[Goal of the exercise] Filter the entries and keep only the lines where the string "Take" appears.

[Data to use]

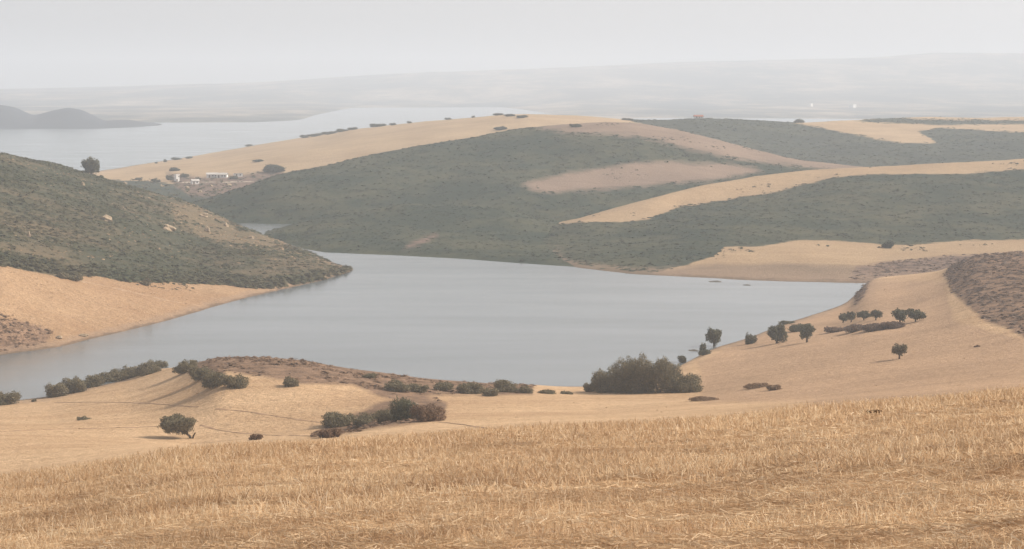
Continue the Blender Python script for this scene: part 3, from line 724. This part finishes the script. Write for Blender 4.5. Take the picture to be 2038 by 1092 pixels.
def tree(px, py, wp, hp, label, mat=None, group='trees on the dry slopes', trunk=0.3, shift=0.0, lobes=7, twin=False, squash=1.0):
    base, sc = put(px, py)
    w_, h_ = wp * sc, hp * sc
    e = link('tree', None); e.location = (base[0], base[1], base[2] - 0.1)
    tag(e, label, 'tree', group)
    leaf = max(0.14, min(0.6, 0.26 * base[1] / 480))
    z0 = h_ * trunk
    sx = shift * w_
    L = [(cx + sx, cy, cz, rx, ry, rz * squash) for (cx, cy, cz, rx, ry, rz) in blob_lobes(w_ * 1.05, (h_ - z0) * 1.05, z0 * .92, lobes)]
    co, q = crown(L, leaf, 1.6)
    link('crown', mesh_from('crown', co, quads=q, smooth=False), mat or ML_olive, e)
    r0 = max(0.16, h_ * .055)
    st = [tube([(0, 0, -.3), (sx * .1, 0, z0 * .6), (sx * .35, 0, z0 * 1.1), (sx * .7, 0, z0 + (h_ - z0) * .45)], [r0 * 1.35, r0, r0 * .85, r0 * .4], 8)]
    for k, (cx, cy, cz, rx, ry, rz) in enumerate(L[1:]):
        st.append(tube([(sx * .25, 0, z0 * .85), ((cx + sx * .25) / 2, cy / 2, (cz + z0) / 2 - .1 * h_ * .2), (cx, cy, cz)], [r0 * .55, r0 * .38, r0 * .15], 5))
    if twin:
        st.append(tube([(r0, 0, -.3), (h_ * .12, 0, z0 * .7), (h_ * .2, 0, z0 * 1.25)], [r0 * .9, r0 * .7, r0 * .4], 7))
    c2, q2 = join(st)
    link('trunk', mesh_from('trunk', c2, quads=q2), MB_bark, e)
    return e

# the lone tree on the near slope
tree(380, 872, 88, 46, 'lone olive-green tree leaning left on the golden slope, its crown wide and low', trunk=0.22, shift=-0.30, twin=True, squash=0.95, lobes=10)
# hedge and bushes along the near shore
G = 'bushes along the near lake shore'
for px, py, wp, hp, lab in [
    (14, 804, 52, 29, 'dark bush cut by the left edge of the picture at the waterline'),
    (112, 789, 46, 32, 'rounded bush at the lower left end of the shoreline hedge'),
    (150, 781, 42, 37, 'taller pointed bush second from the lower left end of the shoreline hedge'),
    (187, 769, 40, 27, 'low bush third from the lower left end of the shoreline hedge'),
    (225, 759, 50, 26, 'wide low bush in the middle of the shoreline hedge'),
    (262, 751, 46, 28, 'bush just right of the middle of the shoreline hedge'),
    (294, 745, 46, 33, 'full bush near the upper right end of the shoreline hedge'),
    (320, 733, 26, 20, 'small bush closing the upper right end of the shoreline hedge'),
    (370, 740, 44, 30, 'bush at the upper left of the four-bush clump on the near brow'),
    (400, 754, 42, 28, 'second bush down in the four-bush clump on the near brow'),
    (426, 769, 52, 36, 'large bush low in the four-bush clump on the near brow'),
    (468, 770, 46, 30, 'rightmost bush of the four-bush clump on the near brow'),
    (386, 716, 15, 9, 'tiny bush against the water above the four-bush clump'),
    (580, 768, 32, 21, 'single dark bush below the brown scrubby bank'),
    (68, 799, 9, 7, 'tiny bush at the waterline between the cut-off bush and the hedge')]:
    shrub(px, py, wp, hp, lab, ML_olive, G)
G = 'small shrubs scattered on the golden slope'
for px, py, wp, hp, lab, mt in [
    (510, 875, 27, 17, 'small round brown bush on the slope right of the lone tree', ML_brown),
    (166, 835, 26, 8, 'low flat dark shrub alone on the slope at left', ML_olive),
    (1508, 771, 44, 12, 'low brown brush strip on the right slope above the field edge, its left half', ML_weed),
    (1540, 776, 30, 13, 'low brown brush strip on the right slope above the field edge, its right half', ML_weed),
    (1400, 797, 60, 9, 'thin dry weeds on the slope below the big thicket', ML_weed)]:
    shrub(px, py, wp, hp, lab, mt, G)
G = 'bushes in the gully above the stubble field'
for px, py, wp, hp, lab, mt in [
    (676, 846, 66, 29, 'wide dark bush at the left end of the gully bushes', ML_olive),
    (728, 844, 56, 24, 'low dark bush second from left in the gully', ML_olive),
    (770, 840, 50, 32, 'dark bush in the middle of the gully bushes', ML_olive),
    (806, 836, 58, 54, 'tallest grey green bush at the right end of the gully', ML_grey),
    (852, 838, 66, 44, 'dry brown bush right of the tallest gully bush', ML_brown),
    (656, 870, 46, 22, 'dry brown bush below the left end of the gully bushes', ML_brown)]:
    shrub(px, py, wp, hp, lab, mt, G)
G = 'bushes on the brow beside the water'
for px, py, wp, hp, lab in [
    (735, 752, 30, 11, 'low bush on the brow at the right end of the brown bank'),
    (790, 778, 50, 24, 'bush on the brow straight above the gully bushes'),
    (832, 780, 38, 20, 'bush on the brow just right above the tallest gully bush'),
    (884, 776, 42, 20, 'leftmost of the dark bushes on the brow right of the gully'),
    (936, 782, 52, 27, 'widest dark bush on the brow right of the gully'),
    (976, 788, 34, 18, 'low bush standing nearest the field on the brow right of the gully'),
    (1008, 779, 50, 27, 'rounded dark bush on the brow where the water begins to show'),
    (1046, 782, 28, 17, 'last small bush of the brow row before the bare gap'),
    (1090, 783, 34, 10, 'low flat bush alone in the gap left of the big thicket'),
    (1128, 784, 24, 7, 'very low brush tuft close to the left foot of the big thicket')]:
    shrub(px, py, wp, hp, lab, ML_olive, G)
G = 'bushes of the big thicket by the water'
for px, py, wp, hp, lab in [
    (1174, 779, 26, 22, 'small round bush at the left foot of the big thicket'),
    (1214, 780, 72, 56, 'left bush of the big thicket by the water'),
    (1258, 781, 84, 74, 'tall middle-left bush of the big thicket by the water'),
    (1312, 781, 96, 79, 'tallest and widest bush of the big thicket by the water'),
    (1366, 780, 62, 46, 'sloping right-hand bush of the big thicket by the water')]:
    shrub(px, py, wp, hp, lab, ML_olive, G, lobes=8)
# trees and bushes on the right-hand shore
G = 'trees on the right-hand shore'
tree(1358, 693, 20, 19, 'small round tree standing at the water left of the shore trees', ML_grey, G, .1)
tree(1421, 691, 36, 38, 'round-crowned tree at the tip of the right-hand bank', ML_grey, G, .2)
tree(1546, 683, 40, 39, 'broad square-crowned tree on the right-hand shore', ML_grey, G, .12)
tree(1606, 681, 33, 36, 'upright tree with a bare trunk beside the shore spit', ML_grey, G, .28)
tree(1790, 714, 33, 30, 'lone small tree in the middle of the right-hand slope', ML_olive, G, .28)
G = 'bushes on the right-hand shore'
for px, py, wp, hp, lab in [
    (1399, 692, 15, 24, 'thin upright bush left of the round-crowned tree'),
    (1403, 706, 24, 14, 'low bush at the waterline below the round-crowned tree'),
    (1493, 684, 22, 25, 'pointed bush midway between the round-crowned and square-crowned trees'),
    (1590, 658, 44, 18, 'bush on the shore spit behind the upright tree'),
    (1568, 644, 30, 8, 'low dark brush at the tip of the shore spit')]:
    shrub(px, py, wp, hp, lab, ML_grey, G)
G = 'trees of the slope grove'
for px, py, wp, hp, lab in [
    (1678, 642, 20, 21, 'leftmost tree of the grove on the right-hand slope'),
    (1694, 641, 22, 23, 'second tree from left in the grove on the right-hand slope'),
    (1719, 637, 28, 21, 'third tree from left in the grove on the right-hand slope'),
    (1743, 637, 25, 22, 'fourth tree from left in the grove on the right-hand slope'),
    (1791, 643, 36, 29, 'tall full tree near the right end of the grove'),
    (1822, 640, 40, 25, 'rightmost spreading tree of the grove')]:
    tree(px, py, wp, hp, lab, ML_grey, G, .22)
G = 'low hedge below the grove'
for px, py, wp, hp, lab in [
    (1664, 660, 46, 12, 'left end of the low brown hedge below the grove'),
    (1702, 659, 50, 17, 'second bush of the low brown hedge below the grove'),
    (1742, 657, 50, 19, 'third bush of the low brown hedge below the grove'),
    (1778, 653, 44, 18, 'right end of the low brown hedge below the grove')]:
    shrub(px, py, wp, hp, lab, ML_heath, G)
# far shrubs and trees
G = 'shrubs at the edge of the left hill'
shrub(290, 567, 20, 16, 'small separate bush below the scrub edge of the left hill', ML_olive, G)
shrub(150, 557, 28, 15, 'dark bush at the scrub edge where the track meets it', ML_olive, G)
shrub(124, 552, 26, 13, 'low bush left of the track end under the left hill', ML_olive, G)
tree(181, 347, 38, 33, 'big dark round tree on the skyline of the left hill before the lagoon', ML_grey, 'far trees', .1)
G = 'shrubs on the far golden hill'
for px, py, wp, hp, lab in [
    (352, 318, 18, 6, 'flat dark shrub on the low lagoon shore right of the skyline tree'),
    (376, 315, 14, 5, 'small shrub on the lagoon shore beside the flat dark one'),
    (329, 322, 7, 6, 'tiny round shrub on the lagoon shore'),
    (311, 325, 5, 4, 'tiniest shrub on the lagoon shore'),
    (545, 342, 44, 17, 'dark oval thicket at the edge of the big hill on the golden slope'),
    (516, 321, 22, 5, 'low dark shrub on the golden slope above the oval thicket'),
    (347, 340, 20, 8, 'dark shrub on the flat behind the white building'),
    (496, 291, 16, 5, 'first low shrub on the crest of the golden hill from the left'),
    (606, 274, 16, 7, 'left end shrub of the crest hedge on the golden hill'),
    (628, 271, 28, 7, 'second shrub of the crest hedge on the golden hill'),
    (655, 267, 28, 7, 'middle shrub of the crest hedge on the golden hill'),
    (680, 262, 26, 7, 'fourth shrub of the crest hedge on the golden hill'),
    (702, 258, 20, 6, 'right end shrub of the crest hedge on the golden hill'),
    (752, 250, 30, 7, 'longish dark shrub on the crest right of the hedge'),
    (782, 247, 14, 5, 'small dark shrub on the crest right of the longish one'),
    (815, 243, 9, 5, 'tiny shrub on the crest of the golden hill'),
    (892, 238, 14, 5, 'small shrub just under the crest of the golden hill'),
    (942, 232, 6, 5, 'lonely dot of a shrub near the hilltop'),
    (992, 229, 18, 5, 'left shrub of the short hedge on the hilltop'),
    (1015, 231, 22, 6, 'middle shrub of the short hedge on the hilltop'),
    (1038, 234, 22, 6, 'right shrub of the short hedge on the hilltop'),
    (995, 258, 24, 8, 'shrub standing where the golden hill meets the big dark hill'),
    (1145, 252, 24, 7, 'shrub on the pinkish bare strip'),
    (1590, 244, 20, 10, 'dark round bush on the far right ridge line'),
    (1250, 239, 24, 5, 'low shrub on the ridge right of the hilltop')]:
    shrub(px, py, wp, hp, lab, ML_scrubD, G, lobes=4)
shrub(1767, 493, 22, 17, 'single dark tree-like bush on the golden field across the lake', ML_scrubD, 'shrubs across the lake')
shrub(1945, 690, 10, 5, 'tiny dry tuft on the right-hand slope under the heath', ML_brown, 'shrubs across the lake')

# dark dry weed sticking up in the stubble at the right
fx, fy = 0, 0
u_, tv_ = ray(1738, 830)
ys = np.linspace(25, 64, 400); g_ = field_z(u_ * ys, ys) - (CAMZ + ys * tv_); k_ = int(np.argmin(np.abs(g_)))
e = link('dry_weed', None); e.location = (u_ * ys[k_], ys[k_], float(field_z(np.array([u_ * ys[k_]]), np.array([ys[k_]]))[0]))
tag(e, 'small dark dry weed sticking out of the stubble at right', 'weed')
co, q = crown([(-.07, 0, .12, .10, .08, .07), (.08, 0, .13, .10, .08, .04)], 0.04, 0.6)
link('foliage', mesh_from('foliage', co, quads=q, smooth=False), leaf_mat('dark_weed', [(0.14, 0.085, 0.05), (0.22, 0.14, 0.08)]), e)
c2, q2 = join([tube([(0, 0, -.03), (-.05, 0, .08), (-.14, 0, .15)], [.012, .01, .005], 5), tube([(0, 0, -.03), (.06, .01, .09), (.2, 0, .14)], [.012, .01, .005], 5)])
link('stem', mesh_from('stem', c2, quads=q2), MB_bark, e)

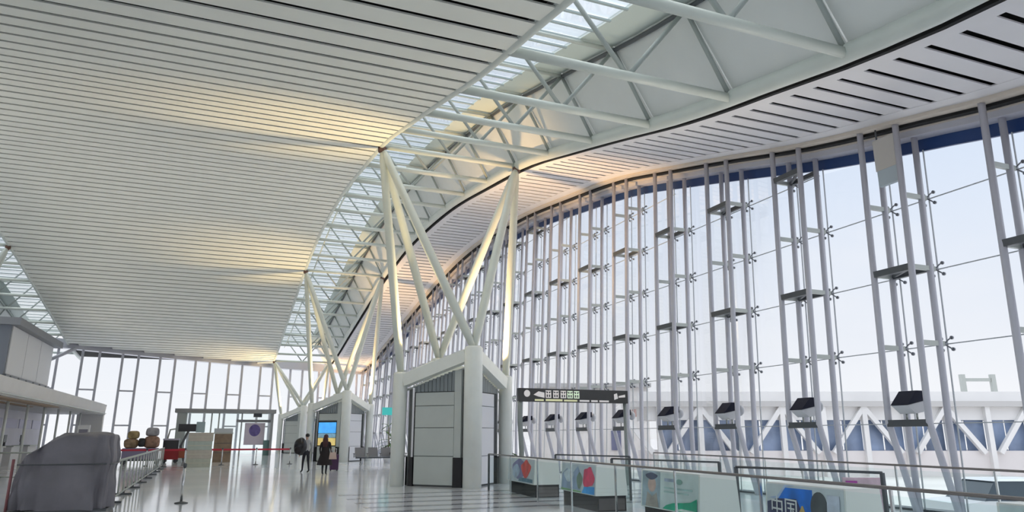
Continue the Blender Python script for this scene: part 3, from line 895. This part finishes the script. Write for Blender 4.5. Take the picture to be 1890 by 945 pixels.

[The output]
Continue the Blender Python script for this scene: part 3, from line 724. This part finishes the script. Write for Blender 4.5. Take the picture to be 2038 by 1092 pixels.
Continue the Blender Python script for this scene: part 3, from line 895. This part finishes the script. Write for Blender 4.5. Take the picture to be 1890 by 945 pixels.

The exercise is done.